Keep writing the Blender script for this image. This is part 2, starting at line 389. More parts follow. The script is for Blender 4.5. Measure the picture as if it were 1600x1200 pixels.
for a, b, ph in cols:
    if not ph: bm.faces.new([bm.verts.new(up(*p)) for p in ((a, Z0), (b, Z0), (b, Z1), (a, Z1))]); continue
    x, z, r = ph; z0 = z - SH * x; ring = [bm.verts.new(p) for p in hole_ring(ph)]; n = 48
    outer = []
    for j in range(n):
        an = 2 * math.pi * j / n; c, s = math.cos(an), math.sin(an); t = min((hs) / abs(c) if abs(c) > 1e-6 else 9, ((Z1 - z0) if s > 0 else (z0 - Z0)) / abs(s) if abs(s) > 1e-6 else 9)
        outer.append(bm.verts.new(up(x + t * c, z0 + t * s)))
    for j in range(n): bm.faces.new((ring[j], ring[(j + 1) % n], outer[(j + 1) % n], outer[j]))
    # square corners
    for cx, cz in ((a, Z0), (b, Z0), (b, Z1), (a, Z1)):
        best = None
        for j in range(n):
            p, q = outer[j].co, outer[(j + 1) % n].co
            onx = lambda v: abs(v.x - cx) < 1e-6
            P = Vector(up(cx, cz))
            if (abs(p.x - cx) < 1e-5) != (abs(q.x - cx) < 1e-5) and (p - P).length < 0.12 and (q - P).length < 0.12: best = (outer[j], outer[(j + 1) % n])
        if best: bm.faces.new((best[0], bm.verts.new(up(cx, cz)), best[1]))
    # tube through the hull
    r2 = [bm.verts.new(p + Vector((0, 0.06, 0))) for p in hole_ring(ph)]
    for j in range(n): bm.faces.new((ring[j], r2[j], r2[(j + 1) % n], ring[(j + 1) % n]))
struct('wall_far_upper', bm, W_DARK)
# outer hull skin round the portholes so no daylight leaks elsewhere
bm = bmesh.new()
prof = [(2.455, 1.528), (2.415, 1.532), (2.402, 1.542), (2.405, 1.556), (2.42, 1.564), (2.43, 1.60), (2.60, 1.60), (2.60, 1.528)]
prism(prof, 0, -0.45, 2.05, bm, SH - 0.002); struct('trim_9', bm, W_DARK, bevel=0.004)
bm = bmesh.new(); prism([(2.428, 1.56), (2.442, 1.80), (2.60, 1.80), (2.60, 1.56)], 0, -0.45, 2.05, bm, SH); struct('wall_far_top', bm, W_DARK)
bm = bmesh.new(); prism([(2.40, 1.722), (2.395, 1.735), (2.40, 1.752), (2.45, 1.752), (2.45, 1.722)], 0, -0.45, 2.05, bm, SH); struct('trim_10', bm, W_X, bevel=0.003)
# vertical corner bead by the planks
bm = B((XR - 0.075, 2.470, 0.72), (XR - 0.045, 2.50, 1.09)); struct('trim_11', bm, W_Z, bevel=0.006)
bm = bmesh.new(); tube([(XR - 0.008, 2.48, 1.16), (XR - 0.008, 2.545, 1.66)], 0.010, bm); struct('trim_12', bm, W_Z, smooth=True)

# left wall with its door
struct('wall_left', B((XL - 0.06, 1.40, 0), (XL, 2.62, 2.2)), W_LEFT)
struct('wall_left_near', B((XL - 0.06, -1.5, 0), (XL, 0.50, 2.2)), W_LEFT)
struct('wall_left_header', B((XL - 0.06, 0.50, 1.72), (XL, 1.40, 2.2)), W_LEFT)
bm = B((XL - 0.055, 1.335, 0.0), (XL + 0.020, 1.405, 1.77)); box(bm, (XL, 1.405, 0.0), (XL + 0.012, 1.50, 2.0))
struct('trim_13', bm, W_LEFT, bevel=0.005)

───

- GIVEN EXERCISE -
Write out the lines above from the one containing "struct('wall_far_top', bm, W_DARK)" through the last, exactly as they are.

- RESPONSE BELOW -
bm = bmesh.new(); prism([(2.428, 1.56), (2.442, 1.80), (2.60, 1.80), (2.60, 1.56)], 0, -0.45, 2.05, bm, SH); struct('wall_far_top', bm, W_DARK)
bm = bmesh.new(); prism([(2.40, 1.722), (2.395, 1.735), (2.40, 1.752), (2.45, 1.752), (2.45, 1.722)], 0, -0.45, 2.05, bm, SH); struct('trim_10', bm, W_X, bevel=0.003)
# vertical corner bead by the planks
bm = B((XR - 0.075, 2.470, 0.72), (XR - 0.045, 2.50, 1.09)); struct('trim_11', bm, W_Z, bevel=0.006)
bm = bmesh.new(); tube([(XR - 0.008, 2.48, 1.16), (XR - 0.008, 2.545, 1.66)], 0.010, bm); struct('trim_12', bm, W_Z, smooth=True)

# left wall with its door
struct('wall_left', B((XL - 0.06, 1.40, 0), (XL, 2.62, 2.2)), W_LEFT)
struct('wall_left_near', B((XL - 0.06, -1.5, 0), (XL, 0.50, 2.2)), W_LEFT)
struct('wall_left_header', B((XL - 0.06, 0.50, 1.72), (XL, 1.40, 2.2)), W_LEFT)
bm = B((XL - 0.055, 1.335, 0.0), (XL + 0.020, 1.405, 1.77)); box(bm, (XL, 1.405, 0.0), (XL + 0.012, 1.50, 2.0))
struct('trim_13', bm, W_LEFT, bevel=0.005)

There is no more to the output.